The allegations, made in the pressure group’s War on Wildlife report due to be published on Monday, have been refuted by Sir James, who said he was angered and hurt and claimed it would tarnish the estate’s reputation.

Sir James said: “We run an organic farm at the estate and sell organic produce at Neston Park Farm Shop as well as having a nature trail for members of the public to see wildlife close up.

“Nobody has approached us to highlight anything and I have no idea where these things have supposed to have taken place.

“It is very frustrating and painful after everything we have done to promote wildlife and conservation, including recently signing up to the Countryside Stewardship Scheme.”

The stewardship scheme is a Defra initiative where land owners pledge to manage their land in environmentally friendly way in return for annual payments. One of the conditions is a commitment to improving and extending wildlife habitats.

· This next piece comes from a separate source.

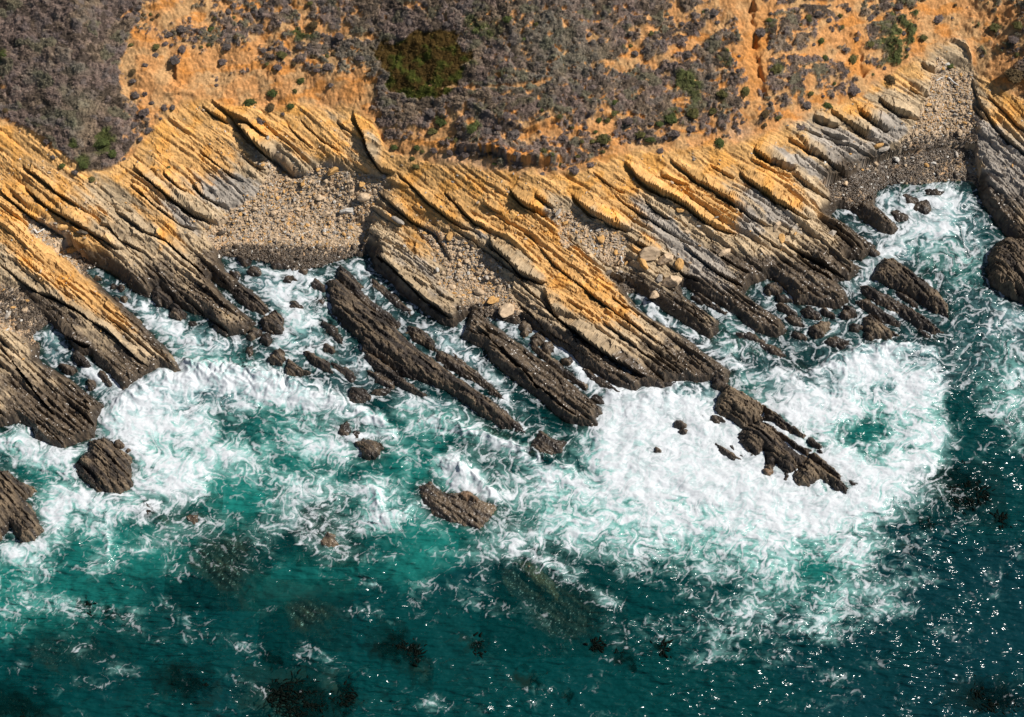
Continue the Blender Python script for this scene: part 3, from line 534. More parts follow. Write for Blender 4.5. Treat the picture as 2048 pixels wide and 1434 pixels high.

Sir James, whose wife Lady Venetia Fuller opened the farm shop in November 2006, said he would be happy to speak to anyone who knows of snares on the estate, as he would be the first person to stand up against illegal snaring.

He said: “We do use a small number of legal snares for pest control to control the number of vermin on the land and prevent any of our wildlife being affected by them.”

The league said it carried out the investigation on the estate in 2008, along with several other estates across the UK.

The War on Wildlife report, to be published on Monday, names sporting estates which it claims are slaughtering wildlife at an unprecedented rate in order to protect valuable game bird stocks for commercial shooting.